INFORMATION PROVIDED:
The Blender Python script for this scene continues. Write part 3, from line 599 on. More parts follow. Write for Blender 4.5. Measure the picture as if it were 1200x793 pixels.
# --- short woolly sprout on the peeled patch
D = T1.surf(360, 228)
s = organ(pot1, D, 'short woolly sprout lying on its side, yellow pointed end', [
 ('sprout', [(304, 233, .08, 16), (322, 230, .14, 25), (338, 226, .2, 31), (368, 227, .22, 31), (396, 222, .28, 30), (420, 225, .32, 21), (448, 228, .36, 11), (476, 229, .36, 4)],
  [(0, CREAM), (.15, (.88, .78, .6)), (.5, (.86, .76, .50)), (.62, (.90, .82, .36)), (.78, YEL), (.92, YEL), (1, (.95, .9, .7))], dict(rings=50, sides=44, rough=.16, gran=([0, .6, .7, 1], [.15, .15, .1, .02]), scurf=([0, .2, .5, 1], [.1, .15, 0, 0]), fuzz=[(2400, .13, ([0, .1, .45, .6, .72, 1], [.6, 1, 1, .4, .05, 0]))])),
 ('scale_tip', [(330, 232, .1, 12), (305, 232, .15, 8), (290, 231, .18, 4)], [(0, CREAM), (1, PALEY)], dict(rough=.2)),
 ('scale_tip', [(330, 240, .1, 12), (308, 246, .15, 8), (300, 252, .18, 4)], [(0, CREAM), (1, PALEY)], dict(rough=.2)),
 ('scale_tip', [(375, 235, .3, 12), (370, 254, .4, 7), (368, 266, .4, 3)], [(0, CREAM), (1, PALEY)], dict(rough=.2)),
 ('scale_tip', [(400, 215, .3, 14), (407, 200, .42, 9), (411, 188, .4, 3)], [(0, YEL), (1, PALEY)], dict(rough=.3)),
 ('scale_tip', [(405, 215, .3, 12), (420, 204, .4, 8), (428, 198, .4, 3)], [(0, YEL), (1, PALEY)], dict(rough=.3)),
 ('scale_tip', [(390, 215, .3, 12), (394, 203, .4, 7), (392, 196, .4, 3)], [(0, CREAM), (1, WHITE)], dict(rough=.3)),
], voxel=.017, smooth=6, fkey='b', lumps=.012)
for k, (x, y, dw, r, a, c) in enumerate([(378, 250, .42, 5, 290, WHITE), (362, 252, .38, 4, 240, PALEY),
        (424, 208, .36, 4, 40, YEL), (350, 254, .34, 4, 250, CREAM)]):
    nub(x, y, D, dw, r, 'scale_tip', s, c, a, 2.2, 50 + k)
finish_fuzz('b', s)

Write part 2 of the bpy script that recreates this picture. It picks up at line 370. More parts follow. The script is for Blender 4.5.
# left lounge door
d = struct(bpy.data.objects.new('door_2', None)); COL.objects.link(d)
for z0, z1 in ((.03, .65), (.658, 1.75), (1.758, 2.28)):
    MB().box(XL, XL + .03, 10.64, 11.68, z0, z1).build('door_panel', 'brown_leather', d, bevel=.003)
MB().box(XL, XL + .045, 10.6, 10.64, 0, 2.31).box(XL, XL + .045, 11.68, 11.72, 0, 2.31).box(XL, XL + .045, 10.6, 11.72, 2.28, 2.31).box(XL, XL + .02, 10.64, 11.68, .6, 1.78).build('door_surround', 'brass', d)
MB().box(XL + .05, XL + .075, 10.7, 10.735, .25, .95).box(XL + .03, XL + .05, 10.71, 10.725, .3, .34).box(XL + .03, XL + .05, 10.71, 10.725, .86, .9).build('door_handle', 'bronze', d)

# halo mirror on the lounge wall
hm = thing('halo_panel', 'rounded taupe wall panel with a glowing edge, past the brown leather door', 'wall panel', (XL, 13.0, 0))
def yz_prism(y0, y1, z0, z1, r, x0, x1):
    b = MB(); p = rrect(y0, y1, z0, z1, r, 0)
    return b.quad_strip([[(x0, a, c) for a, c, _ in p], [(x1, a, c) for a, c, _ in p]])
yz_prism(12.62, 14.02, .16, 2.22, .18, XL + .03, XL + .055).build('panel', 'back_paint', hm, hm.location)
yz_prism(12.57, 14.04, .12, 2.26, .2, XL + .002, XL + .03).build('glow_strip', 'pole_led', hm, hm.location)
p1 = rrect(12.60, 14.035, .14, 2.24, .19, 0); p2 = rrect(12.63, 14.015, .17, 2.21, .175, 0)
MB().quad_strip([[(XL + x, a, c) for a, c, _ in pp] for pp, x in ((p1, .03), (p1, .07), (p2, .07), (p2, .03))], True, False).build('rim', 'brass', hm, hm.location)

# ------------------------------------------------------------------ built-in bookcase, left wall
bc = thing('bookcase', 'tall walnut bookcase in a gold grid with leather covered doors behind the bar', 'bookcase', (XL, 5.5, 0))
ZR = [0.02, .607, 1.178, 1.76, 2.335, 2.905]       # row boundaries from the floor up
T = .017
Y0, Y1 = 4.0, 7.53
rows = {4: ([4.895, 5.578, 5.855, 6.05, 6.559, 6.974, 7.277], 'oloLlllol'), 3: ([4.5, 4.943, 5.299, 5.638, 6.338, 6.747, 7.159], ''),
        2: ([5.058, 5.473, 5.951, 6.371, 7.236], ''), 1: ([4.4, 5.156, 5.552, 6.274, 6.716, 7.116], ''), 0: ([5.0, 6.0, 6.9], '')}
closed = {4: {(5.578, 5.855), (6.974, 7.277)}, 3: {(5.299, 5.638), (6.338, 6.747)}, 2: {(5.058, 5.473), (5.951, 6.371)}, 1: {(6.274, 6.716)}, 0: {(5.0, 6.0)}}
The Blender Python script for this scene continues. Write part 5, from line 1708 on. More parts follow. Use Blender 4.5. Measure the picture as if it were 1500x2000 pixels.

REQUIRED TASK: All of the data must be returned exactly.

EXERCISE OUTPUT:
The Blender Python script for this scene continues. Write part 3, from line 599 on. More parts follow. Write for Blender 4.5. Measure the picture as if it were 1200x793 pixels.
# --- short woolly sprout on the peeled patch
D = T1.surf(360, 228)
s = organ(pot1, D, 'short woolly sprout lying on its side, yellow pointed end', [
 ('sprout', [(304, 233, .08, 16), (322, 230, .14, 25), (338, 226, .2, 31), (368, 227, .22, 31), (396, 222, .28, 30), (420, 225, .32, 21), (448, 228, .36, 11), (476, 229, .36, 4)],
  [(0, CREAM), (.15, (.88, .78, .6)), (.5, (.86, .76, .50)), (.62, (.90, .82, .36)), (.78, YEL), (.92, YEL), (1, (.95, .9, .7))], dict(rings=50, sides=44, rough=.16, gran=([0, .6, .7, 1], [.15, .15, .1, .02]), scurf=([0, .2, .5, 1], [.1, .15, 0, 0]), fuzz=[(2400, .13, ([0, .1, .45, .6, .72, 1], [.6, 1, 1, .4, .05, 0]))])),
 ('scale_tip', [(330, 232, .1, 12), (305, 232, .15, 8), (290, 231, .18, 4)], [(0, CREAM), (1, PALEY)], dict(rough=.2)),
 ('scale_tip', [(330, 240, .1, 12), (308, 246, .15, 8), (300, 252, .18, 4)], [(0, CREAM), (1, PALEY)], dict(rough=.2)),
 ('scale_tip', [(375, 235, .3, 12), (370, 254, .4, 7), (368, 266, .4, 3)], [(0, CREAM), (1, PALEY)], dict(rough=.2)),
 ('scale_tip', [(400, 215, .3, 14), (407, 200, .42, 9), (411, 188, .4, 3)], [(0, YEL), (1, PALEY)], dict(rough=.3)),
 ('scale_tip', [(405, 215, .3, 12), (420, 204, .4, 8), (428, 198, .4, 3)], [(0, YEL), (1, PALEY)], dict(rough=.3)),
 ('scale_tip', [(390, 215, .3, 12), (394, 203, .4, 7), (392, 196, .4, 3)], [(0, CREAM), (1, WHITE)], dict(rough=.3)),
], voxel=.017, smooth=6, fkey='b', lumps=.012)
for k, (x, y, dw, r, a, c) in enumerate([(378, 250, .42, 5, 290, WHITE), (362, 252, .38, 4, 240, PALEY),
        (424, 208, .36, 4, 40, YEL), (350, 254, .34, 4, 250, CREAM)]):
    nub(x, y, D, dw, r, 'scale_tip', s, c, a, 2.2, 50 + k)
finish_fuzz('b', s)

Write part 2 of the bpy script that recreates this picture. It picks up at line 370. More parts follow. The script is for Blender 4.5.
# left lounge door
d = struct(bpy.data.objects.new('door_2', None)); COL.objects.link(d)
for z0, z1 in ((.03, .65), (.658, 1.75), (1.758, 2.28)):
    MB().box(XL, XL + .03, 10.64, 11.68, z0, z1).build('door_panel', 'brown_leather', d, bevel=.003)
MB().box(XL, XL + .045, 10.6, 10.64, 0, 2.31).box(XL, XL + .045, 11.68, 11.72, 0, 2.31).box(XL, XL + .045, 10.6, 11.72, 2.28, 2.31).box(XL, XL + .02, 10.64, 11.68, .6, 1.78).build('door_surround', 'brass', d)
MB().box(XL + .05, XL + .075, 10.7, 10.735, .25, .95).box(XL + .03, XL + .05, 10.71, 10.725, .3, .34).box(XL + .03, XL + .05, 10.71, 10.725, .86, .9).build('door_handle', 'bronze', d)

# halo mirror on the lounge wall
hm = thing('halo_panel', 'rounded taupe wall panel with a glowing edge, past the brown leather door', 'wall panel', (XL, 13.0, 0))
def yz_prism(y0, y1, z0, z1, r, x0, x1):
    b = MB(); p = rrect(y0, y1, z0, z1, r, 0)
    return b.quad_strip([[(x0, a, c) for a, c, _ in p], [(x1, a, c) for a, c, _ in p]])
yz_prism(12.62, 14.02, .16, 2.22, .18, XL + .03, XL + .055).build('panel', 'back_paint', hm, hm.location)
yz_prism(12.57, 14.04, .12, 2.26, .2, XL + .002, XL + .03).build('glow_strip', 'pole_led', hm, hm.location)
p1 = rrect(12.60, 14.035, .14, 2.24, .19, 0); p2 = rrect(12.63, 14.015, .17, 2.21, .175, 0)
MB().quad_strip([[(XL + x, a, c) for a, c, _ in pp] for pp, x in ((p1, .03), (p1, .07), (p2, .07), (p2, .03))], True, False).build('rim', 'brass', hm, hm.location)

# ------------------------------------------------------------------ built-in bookcase, left wall
bc = thing('bookcase', 'tall walnut bookcase in a gold grid with leather covered doors behind the bar', 'bookcase', (XL, 5.5, 0))
ZR = [0.02, .607, 1.178, 1.76, 2.335, 2.905]       # row boundaries from the floor up
T = .017
Y0, Y1 = 4.0, 7.53
rows = {4: ([4.895, 5.578, 5.855, 6.05, 6.559, 6.974, 7.277], 'oloLlllol'), 3: ([4.5, 4.943, 5.299, 5.638, 6.338, 6.747, 7.159], ''),
        2: ([5.058, 5.473, 5.951, 6.371, 7.236], ''), 1: ([4.4, 5.156, 5.552, 6.274, 6.716, 7.116], ''), 0: ([5.0, 6.0, 6.9], '')}
closed = {4: {(5.578, 5.855), (6.974, 7.277)}, 3: {(5.299, 5.638), (6.338, 6.747)}, 2: {(5.058, 5.473), (5.951, 6.371)}, 1: {(6.274, 6.716)}, 0: {(5.0, 6.0)}}
The Blender Python script for this scene continues. Write part 5, from line 1708 on. More parts follow. Use Blender 4.5. Measure the picture as if it were 1500x2000 pixels.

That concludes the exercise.